Thursday, May 2, 2024

Criterion Releases: August 2023

This August, while one film is getting the 4K re-issue, two new films and a collection of a director’s blitzing work joins the Criterion. The collection comes from a Swedish director who made his nation look to more realistic ways of the world with his four movies sympathizing with the working-class people. Wayne Wang gets his second film on the Criterion Channel with another independent story about Chinese-American identity. Japanese master Akira Kurosawa sees one of his most sentimental films, and a virtually unknown American indie gets re-released for all to experience for the first time.

Bo Widerberg’s New Swedish Cinema (1963-69)

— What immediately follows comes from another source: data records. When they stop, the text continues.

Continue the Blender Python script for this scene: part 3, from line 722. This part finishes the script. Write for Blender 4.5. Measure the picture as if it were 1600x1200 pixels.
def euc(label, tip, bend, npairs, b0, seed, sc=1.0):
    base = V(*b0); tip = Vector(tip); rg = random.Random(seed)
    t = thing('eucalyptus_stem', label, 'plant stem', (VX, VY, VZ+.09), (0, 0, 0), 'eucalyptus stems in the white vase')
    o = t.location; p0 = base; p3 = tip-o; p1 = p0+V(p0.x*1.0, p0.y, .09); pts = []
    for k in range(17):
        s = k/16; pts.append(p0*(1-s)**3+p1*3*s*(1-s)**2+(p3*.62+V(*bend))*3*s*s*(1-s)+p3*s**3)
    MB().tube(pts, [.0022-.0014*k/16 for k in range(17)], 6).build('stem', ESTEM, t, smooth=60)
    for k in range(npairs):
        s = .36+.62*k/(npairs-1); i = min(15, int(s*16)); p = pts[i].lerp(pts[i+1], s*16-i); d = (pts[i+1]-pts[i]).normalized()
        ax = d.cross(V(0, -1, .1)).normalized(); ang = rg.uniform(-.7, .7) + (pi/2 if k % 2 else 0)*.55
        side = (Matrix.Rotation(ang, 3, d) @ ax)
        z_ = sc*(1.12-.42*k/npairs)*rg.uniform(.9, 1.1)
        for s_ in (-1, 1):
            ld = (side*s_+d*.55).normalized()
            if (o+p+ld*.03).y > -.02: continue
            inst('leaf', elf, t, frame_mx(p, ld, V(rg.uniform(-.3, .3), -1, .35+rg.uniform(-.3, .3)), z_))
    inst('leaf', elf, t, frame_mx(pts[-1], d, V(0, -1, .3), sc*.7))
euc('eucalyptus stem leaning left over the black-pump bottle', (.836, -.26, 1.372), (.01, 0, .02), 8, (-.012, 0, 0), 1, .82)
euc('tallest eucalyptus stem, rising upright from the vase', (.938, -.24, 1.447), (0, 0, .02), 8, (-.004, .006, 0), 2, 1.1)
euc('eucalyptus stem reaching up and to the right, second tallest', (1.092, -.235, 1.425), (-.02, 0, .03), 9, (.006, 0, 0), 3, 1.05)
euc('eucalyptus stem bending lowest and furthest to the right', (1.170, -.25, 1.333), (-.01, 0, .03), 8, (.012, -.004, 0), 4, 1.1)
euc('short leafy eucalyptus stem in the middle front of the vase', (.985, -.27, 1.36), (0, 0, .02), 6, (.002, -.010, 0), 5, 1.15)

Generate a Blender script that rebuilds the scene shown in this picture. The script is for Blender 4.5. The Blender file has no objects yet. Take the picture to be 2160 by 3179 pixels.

In contrast to fellow countryman Ingmar Bergman’s dramas of love and religious symbolism, Bo Widerberg made his mark with socially conscious films based on true stories that breathed new life into Sweden’s cinema. These four films are from a very timely era in the world that went after conventions of relationships in working-class settings. His feature debut, The Baby Carriage, follows a young woman who suddenly becomes pregnant and tries to start her life independently. His cinematographer was Jan Truell, himself later a major director in the late 60s and 70s. His follow-up, Raven’s End, is loosely based on his upbringing in the 1930s, following a young man who wants to get out of his dead-end town for something bigger in the city. This was a story reminiscent of the kitchen sink realism from Britain in the late 50s.

Moving to color films, Widerberg would gain an international reputation with two true stories that reflected his growing political tunes. Elvira Madigan follows the titular character, a circus performer, who has won the heart of an army lieutenant, a man married with children, who abandons all to go with her elsewhere. Even being chased down by authorities won’t stop them, but with little money, the freedom they desire may indeed, and their love will end. In 1969, Widerberg’s most political film, Adelen 31, won the Grand Prix at Cannes and was nominated at the Oscars. It portrays a working-class family who gets caught up in labor unrest that ends in tragedy as people are shot down by military forces. 

Dim Sum: A Little Bit Of Heart (1985)

Following the success of Chan Is Missing, writer-director Wayne Wang followed it up with a story about the gulf between generations within a Chinese-American family. Actual mother-daughter Kim and Laureen Chew star together as the mother who clings to tradition when she is foretold that she will die in the new year while the daughter has her own plans that don’t include her mother. It is a film that uses similar techniques as one of Wang’s favorite directors, Yasujirō Ozu, emphasizing the separation between child and parent.

Dreams (1990)

Akira Kurosawa’s final masterpiece consists of segments that have occurred to him in his sleep and with a common character throughout that represents Kurosawa. These eight episodes are set in different places and time periods, moods of how the director had felt when he was a young boy, a young man during World War II, or hiking in the mountains. One episode is a moment when the Kurosawa representative finds himself in the middle of a field with Vincent Van Gogh, played by Martin Scorsese. It is endearing to Kurosawa as his own type of autobiography in revealing who he really was about. 

Drylongso (1998)

In Oakland, a young art student goes out on the streets to take photographs of vulnerable people, namely women who are victims of violence. When an apparent serial killer is found to be present, the student realizes the victims are people whom she has taken pictures of. Director Cauleen Smith made a big statement on the gender differences between Black men and women and how men were not seen as abusers, influenced by her volunteer work in Oakland. However, it never got the proper recognition past Sundance acclaim and now it is here 25 years later.